§ **WRITTEN PROBLEM**: Render the following material again verbatim, leaving nothing out.

§ **INFORMATION PROVIDED**:
....
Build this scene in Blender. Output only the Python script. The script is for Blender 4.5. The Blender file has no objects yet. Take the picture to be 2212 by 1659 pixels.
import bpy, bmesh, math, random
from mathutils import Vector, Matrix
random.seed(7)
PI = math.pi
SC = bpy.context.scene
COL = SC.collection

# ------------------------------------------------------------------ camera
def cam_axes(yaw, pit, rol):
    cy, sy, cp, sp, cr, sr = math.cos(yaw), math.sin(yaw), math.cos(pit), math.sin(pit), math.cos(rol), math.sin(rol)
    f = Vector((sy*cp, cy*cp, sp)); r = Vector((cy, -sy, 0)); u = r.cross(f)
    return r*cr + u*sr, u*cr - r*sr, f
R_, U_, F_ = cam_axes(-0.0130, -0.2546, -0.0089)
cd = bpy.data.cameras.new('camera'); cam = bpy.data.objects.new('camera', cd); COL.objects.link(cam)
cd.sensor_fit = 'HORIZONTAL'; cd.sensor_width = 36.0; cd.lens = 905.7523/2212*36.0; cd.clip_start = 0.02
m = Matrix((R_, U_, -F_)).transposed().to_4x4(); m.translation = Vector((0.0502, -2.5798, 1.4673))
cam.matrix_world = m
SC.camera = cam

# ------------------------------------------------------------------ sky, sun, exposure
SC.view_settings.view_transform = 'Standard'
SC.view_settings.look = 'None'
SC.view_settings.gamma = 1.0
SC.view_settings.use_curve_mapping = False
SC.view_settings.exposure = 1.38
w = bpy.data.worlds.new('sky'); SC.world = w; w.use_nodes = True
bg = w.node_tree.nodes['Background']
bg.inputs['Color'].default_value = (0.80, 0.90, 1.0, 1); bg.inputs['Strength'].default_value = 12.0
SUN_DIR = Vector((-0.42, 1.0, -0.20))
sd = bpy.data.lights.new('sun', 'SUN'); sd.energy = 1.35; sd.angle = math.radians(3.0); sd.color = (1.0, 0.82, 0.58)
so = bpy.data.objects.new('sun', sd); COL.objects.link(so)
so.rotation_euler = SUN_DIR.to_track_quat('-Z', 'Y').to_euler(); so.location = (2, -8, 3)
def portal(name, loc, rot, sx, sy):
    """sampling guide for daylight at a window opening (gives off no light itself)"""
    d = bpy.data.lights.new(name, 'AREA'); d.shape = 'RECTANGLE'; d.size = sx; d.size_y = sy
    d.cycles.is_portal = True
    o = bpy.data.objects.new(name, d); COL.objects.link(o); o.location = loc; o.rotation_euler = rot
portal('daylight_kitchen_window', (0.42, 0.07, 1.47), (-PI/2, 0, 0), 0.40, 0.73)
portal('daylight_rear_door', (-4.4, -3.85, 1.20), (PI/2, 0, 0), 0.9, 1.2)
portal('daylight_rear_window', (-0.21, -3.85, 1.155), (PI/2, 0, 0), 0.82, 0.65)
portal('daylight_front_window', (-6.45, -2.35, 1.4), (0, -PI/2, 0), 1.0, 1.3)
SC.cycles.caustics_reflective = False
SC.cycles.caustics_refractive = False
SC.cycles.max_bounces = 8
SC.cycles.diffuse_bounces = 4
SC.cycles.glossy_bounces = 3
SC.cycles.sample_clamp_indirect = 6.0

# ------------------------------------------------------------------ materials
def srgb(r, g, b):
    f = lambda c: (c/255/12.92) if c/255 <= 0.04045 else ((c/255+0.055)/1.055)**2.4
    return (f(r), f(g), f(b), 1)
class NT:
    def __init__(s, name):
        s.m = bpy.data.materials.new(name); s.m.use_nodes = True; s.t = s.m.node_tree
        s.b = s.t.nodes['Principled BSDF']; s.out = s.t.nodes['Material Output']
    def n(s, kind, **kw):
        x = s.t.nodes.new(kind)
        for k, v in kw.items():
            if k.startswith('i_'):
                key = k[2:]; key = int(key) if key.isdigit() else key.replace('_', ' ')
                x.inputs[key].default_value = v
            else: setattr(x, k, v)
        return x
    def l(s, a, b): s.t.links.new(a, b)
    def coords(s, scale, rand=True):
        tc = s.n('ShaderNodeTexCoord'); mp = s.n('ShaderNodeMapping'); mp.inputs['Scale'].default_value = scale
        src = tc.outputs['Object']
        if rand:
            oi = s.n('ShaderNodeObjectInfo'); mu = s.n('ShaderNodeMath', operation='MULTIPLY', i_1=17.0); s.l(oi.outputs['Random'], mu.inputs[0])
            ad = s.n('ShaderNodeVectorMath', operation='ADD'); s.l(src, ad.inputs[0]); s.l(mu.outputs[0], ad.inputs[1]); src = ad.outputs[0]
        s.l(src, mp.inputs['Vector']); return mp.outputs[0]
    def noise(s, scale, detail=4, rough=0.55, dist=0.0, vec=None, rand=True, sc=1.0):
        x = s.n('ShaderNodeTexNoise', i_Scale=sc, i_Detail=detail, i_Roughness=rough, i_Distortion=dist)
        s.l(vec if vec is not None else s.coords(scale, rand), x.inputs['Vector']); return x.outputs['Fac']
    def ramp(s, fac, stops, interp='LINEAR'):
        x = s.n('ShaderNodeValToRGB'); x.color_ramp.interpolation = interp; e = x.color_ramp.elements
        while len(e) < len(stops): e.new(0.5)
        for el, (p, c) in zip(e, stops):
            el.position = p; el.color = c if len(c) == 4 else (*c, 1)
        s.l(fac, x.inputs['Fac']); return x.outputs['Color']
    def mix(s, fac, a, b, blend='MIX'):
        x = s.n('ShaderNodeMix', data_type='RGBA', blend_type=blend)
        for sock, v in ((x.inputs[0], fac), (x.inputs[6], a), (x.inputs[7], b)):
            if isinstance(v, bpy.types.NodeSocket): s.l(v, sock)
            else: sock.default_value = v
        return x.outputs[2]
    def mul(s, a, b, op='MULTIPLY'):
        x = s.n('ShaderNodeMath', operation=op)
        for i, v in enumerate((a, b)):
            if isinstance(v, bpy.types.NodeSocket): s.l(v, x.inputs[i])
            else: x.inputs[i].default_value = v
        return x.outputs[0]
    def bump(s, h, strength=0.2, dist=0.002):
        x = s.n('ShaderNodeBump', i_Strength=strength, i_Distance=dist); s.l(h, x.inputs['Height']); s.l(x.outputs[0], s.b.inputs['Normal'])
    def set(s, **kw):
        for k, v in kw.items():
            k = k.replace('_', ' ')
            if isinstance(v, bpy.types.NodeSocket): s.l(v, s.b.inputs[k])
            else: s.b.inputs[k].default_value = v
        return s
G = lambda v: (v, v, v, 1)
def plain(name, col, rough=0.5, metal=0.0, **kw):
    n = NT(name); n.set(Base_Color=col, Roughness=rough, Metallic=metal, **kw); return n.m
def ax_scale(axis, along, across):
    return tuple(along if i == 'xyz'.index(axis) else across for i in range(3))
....
§ **RESULT OF THE TASK**:
Build this scene in Blender. Output only the Python script. The script is for Blender 4.5. The Blender file has no objects yet. Take the picture to be 2212 by 1659 pixels.
import bpy, bmesh, math, random
from mathutils import Vector, Matrix
random.seed(7)
PI = math.pi
SC = bpy.context.scene
COL = SC.collection

# ------------------------------------------------------------------ camera
def cam_axes(yaw, pit, rol):
    cy, sy, cp, sp, cr, sr = math.cos(yaw), math.sin(yaw), math.cos(pit), math.sin(pit), math.cos(rol), math.sin(rol)
    f = Vector((sy*cp, cy*cp, sp)); r = Vector((cy, -sy, 0)); u = r.cross(f)
    return r*cr + u*sr, u*cr - r*sr, f
R_, U_, F_ = cam_axes(-0.0130, -0.2546, -0.0089)
cd = bpy.data.cameras.new('camera'); cam = bpy.data.objects.new('camera', cd); COL.objects.link(cam)
cd.sensor_fit = 'HORIZONTAL'; cd.sensor_width = 36.0; cd.lens = 905.7523/2212*36.0; cd.clip_start = 0.02
m = Matrix((R_, U_, -F_)).transposed().to_4x4(); m.translation = Vector((0.0502, -2.5798, 1.4673))
cam.matrix_world = m
SC.camera = cam

# ------------------------------------------------------------------ sky, sun, exposure
SC.view_settings.view_transform = 'Standard'
SC.view_settings.look = 'None'
SC.view_settings.gamma = 1.0
SC.view_settings.use_curve_mapping = False
SC.view_settings.exposure = 1.38
w = bpy.data.worlds.new('sky'); SC.world = w; w.use_nodes = True
bg = w.node_tree.nodes['Background']
bg.inputs['Color'].default_value = (0.80, 0.90, 1.0, 1); bg.inputs['Strength'].default_value = 12.0
SUN_DIR = Vector((-0.42, 1.0, -0.20))
sd = bpy.data.lights.new('sun', 'SUN'); sd.energy = 1.35; sd.angle = math.radians(3.0); sd.color = (1.0, 0.82, 0.58)
so = bpy.data.objects.new('sun', sd); COL.objects.link(so)
so.rotation_euler = SUN_DIR.to_track_quat('-Z', 'Y').to_euler(); so.location = (2, -8, 3)
def portal(name, loc, rot, sx, sy):
    """sampling guide for daylight at a window opening (gives off no light itself)"""
    d = bpy.data.lights.new(name, 'AREA'); d.shape = 'RECTANGLE'; d.size = sx; d.size_y = sy
    d.cycles.is_portal = True
    o = bpy.data.objects.new(name, d); COL.objects.link(o); o.location = loc; o.rotation_euler = rot
portal('daylight_kitchen_window', (0.42, 0.07, 1.47), (-PI/2, 0, 0), 0.40, 0.73)
portal('daylight_rear_door', (-4.4, -3.85, 1.20), (PI/2, 0, 0), 0.9, 1.2)
portal('daylight_rear_window', (-0.21, -3.85, 1.155), (PI/2, 0, 0), 0.82, 0.65)
portal('daylight_front_window', (-6.45, -2.35, 1.4), (0, -PI/2, 0), 1.0, 1.3)
SC.cycles.caustics_reflective = False
SC.cycles.caustics_refractive = False
SC.cycles.max_bounces = 8
SC.cycles.diffuse_bounces = 4
SC.cycles.glossy_bounces = 3
SC.cycles.sample_clamp_indirect = 6.0

# ------------------------------------------------------------------ materials
def srgb(r, g, b):
    f = lambda c: (c/255/12.92) if c/255 <= 0.04045 else ((c/255+0.055)/1.055)**2.4
    return (f(r), f(g), f(b), 1)
class NT:
    def __init__(s, name):
        s.m = bpy.data.materials.new(name); s.m.use_nodes = True; s.t = s.m.node_tree
        s.b = s.t.nodes['Principled BSDF']; s.out = s.t.nodes['Material Output']
    def n(s, kind, **kw):
        x = s.t.nodes.new(kind)
        for k, v in kw.items():
            if k.startswith('i_'):
                key = k[2:]; key = int(key) if key.isdigit() else key.replace('_', ' ')
                x.inputs[key].default_value = v
            else: setattr(x, k, v)
        return x
    def l(s, a, b): s.t.links.new(a, b)
    def coords(s, scale, rand=True):
        tc = s.n('ShaderNodeTexCoord'); mp = s.n('ShaderNodeMapping'); mp.inputs['Scale'].default_value = scale
        src = tc.outputs['Object']
        if rand:
            oi = s.n('ShaderNodeObjectInfo'); mu = s.n('ShaderNodeMath', operation='MULTIPLY', i_1=17.0); s.l(oi.outputs['Random'], mu.inputs[0])
            ad = s.n('ShaderNodeVectorMath', operation='ADD'); s.l(src, ad.inputs[0]); s.l(mu.outputs[0], ad.inputs[1]); src = ad.outputs[0]
        s.l(src, mp.inputs['Vector']); return mp.outputs[0]
    def noise(s, scale, detail=4, rough=0.55, dist=0.0, vec=None, rand=True, sc=1.0):
        x = s.n('ShaderNodeTexNoise', i_Scale=sc, i_Detail=detail, i_Roughness=rough, i_Distortion=dist)
        s.l(vec if vec is not None else s.coords(scale, rand), x.inputs['Vector']); return x.outputs['Fac']
    def ramp(s, fac, stops, interp='LINEAR'):
        x = s.n('ShaderNodeValToRGB'); x.color_ramp.interpolation = interp; e = x.color_ramp.elements
        while len(e) < len(stops): e.new(0.5)
        for el, (p, c) in zip(e, stops):
            el.position = p; el.color = c if len(c) == 4 else (*c, 1)
        s.l(fac, x.inputs['Fac']); return x.outputs['Color']
    def mix(s, fac, a, b, blend='MIX'):
        x = s.n('ShaderNodeMix', data_type='RGBA', blend_type=blend)
        for sock, v in ((x.inputs[0], fac), (x.inputs[6], a), (x.inputs[7], b)):
            if isinstance(v, bpy.types.NodeSocket): s.l(v, sock)
            else: sock.default_value = v
        return x.outputs[2]
    def mul(s, a, b, op='MULTIPLY'):
        x = s.n('ShaderNodeMath', operation=op)
        for i, v in enumerate((a, b)):
            if isinstance(v, bpy.types.NodeSocket): s.l(v, x.inputs[i])
            else: x.inputs[i].default_value = v
        return x.outputs[0]
    def bump(s, h, strength=0.2, dist=0.002):
        x = s.n('ShaderNodeBump', i_Strength=strength, i_Distance=dist); s.l(h, x.inputs['Height']); s.l(x.outputs[0], s.b.inputs['Normal'])
    def set(s, **kw):
        for k, v in kw.items():
            k = k.replace('_', ' ')
            if isinstance(v, bpy.types.NodeSocket): s.l(v, s.b.inputs[k])
            else: s.b.inputs[k].default_value = v
        return s
G = lambda v: (v, v, v, 1)
def plain(name, col, rough=0.5, metal=0.0, **kw):
    n = NT(name); n.set(Base_Color=col, Roughness=rough, Metallic=metal, **kw); return n.m
def ax_scale(axis, along, across):
    return tuple(along if i == 'xyz'.index(axis) else across for i in range(3))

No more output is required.